» TASK DETAILS
Where a line holds the word "scene", copy that line.

/---

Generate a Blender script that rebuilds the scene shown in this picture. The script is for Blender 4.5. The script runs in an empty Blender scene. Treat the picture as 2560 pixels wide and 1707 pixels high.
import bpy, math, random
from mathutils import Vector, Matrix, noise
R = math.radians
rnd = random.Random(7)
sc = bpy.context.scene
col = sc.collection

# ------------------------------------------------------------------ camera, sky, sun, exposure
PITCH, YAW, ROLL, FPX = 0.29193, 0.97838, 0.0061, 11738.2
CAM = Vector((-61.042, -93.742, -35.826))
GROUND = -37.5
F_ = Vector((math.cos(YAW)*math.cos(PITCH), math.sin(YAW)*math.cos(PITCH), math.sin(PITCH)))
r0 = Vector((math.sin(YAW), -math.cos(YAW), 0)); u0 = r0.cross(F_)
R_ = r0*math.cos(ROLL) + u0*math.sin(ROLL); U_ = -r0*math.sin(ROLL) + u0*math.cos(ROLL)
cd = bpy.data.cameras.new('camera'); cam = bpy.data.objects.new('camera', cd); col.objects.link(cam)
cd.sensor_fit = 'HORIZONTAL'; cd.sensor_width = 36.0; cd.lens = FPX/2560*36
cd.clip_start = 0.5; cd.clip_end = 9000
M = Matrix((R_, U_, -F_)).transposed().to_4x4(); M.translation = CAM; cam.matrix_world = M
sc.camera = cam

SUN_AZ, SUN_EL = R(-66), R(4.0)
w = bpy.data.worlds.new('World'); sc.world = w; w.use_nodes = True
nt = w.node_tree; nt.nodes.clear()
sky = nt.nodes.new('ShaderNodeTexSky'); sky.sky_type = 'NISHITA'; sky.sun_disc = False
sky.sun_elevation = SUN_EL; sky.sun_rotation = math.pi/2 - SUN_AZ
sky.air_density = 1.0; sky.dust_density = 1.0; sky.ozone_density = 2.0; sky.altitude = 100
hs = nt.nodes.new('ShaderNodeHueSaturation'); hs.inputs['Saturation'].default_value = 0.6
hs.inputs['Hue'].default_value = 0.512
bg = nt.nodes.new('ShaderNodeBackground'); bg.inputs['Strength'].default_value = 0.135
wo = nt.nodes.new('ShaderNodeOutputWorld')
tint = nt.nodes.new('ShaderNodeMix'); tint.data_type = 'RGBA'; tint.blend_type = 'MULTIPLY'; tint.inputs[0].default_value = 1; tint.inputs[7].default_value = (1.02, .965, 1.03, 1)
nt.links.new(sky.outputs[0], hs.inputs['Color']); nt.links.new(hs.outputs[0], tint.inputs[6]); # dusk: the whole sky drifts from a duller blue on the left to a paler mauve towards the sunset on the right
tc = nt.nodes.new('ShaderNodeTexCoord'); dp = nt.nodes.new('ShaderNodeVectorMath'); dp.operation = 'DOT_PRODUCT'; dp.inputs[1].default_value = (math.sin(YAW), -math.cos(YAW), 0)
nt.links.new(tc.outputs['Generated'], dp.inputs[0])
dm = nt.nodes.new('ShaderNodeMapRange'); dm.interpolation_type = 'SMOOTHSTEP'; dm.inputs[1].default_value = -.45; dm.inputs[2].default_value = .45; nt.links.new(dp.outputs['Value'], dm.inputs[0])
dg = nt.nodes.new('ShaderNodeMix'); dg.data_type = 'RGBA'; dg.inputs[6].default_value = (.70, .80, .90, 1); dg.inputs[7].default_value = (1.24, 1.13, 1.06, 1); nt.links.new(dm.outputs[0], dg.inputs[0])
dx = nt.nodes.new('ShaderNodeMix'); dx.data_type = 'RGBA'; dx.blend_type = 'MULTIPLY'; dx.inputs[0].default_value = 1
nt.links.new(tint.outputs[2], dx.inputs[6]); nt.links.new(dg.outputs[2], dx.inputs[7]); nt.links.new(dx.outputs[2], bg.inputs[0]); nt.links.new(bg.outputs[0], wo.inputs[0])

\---

» WORKED SOLUTION
Generate a Blender script that rebuilds the scene shown in this picture. The script is for Blender 4.5. The script runs in an empty Blender scene. Treat the picture as 2560 pixels wide and 1707 pixels high.
sc = bpy.context.scene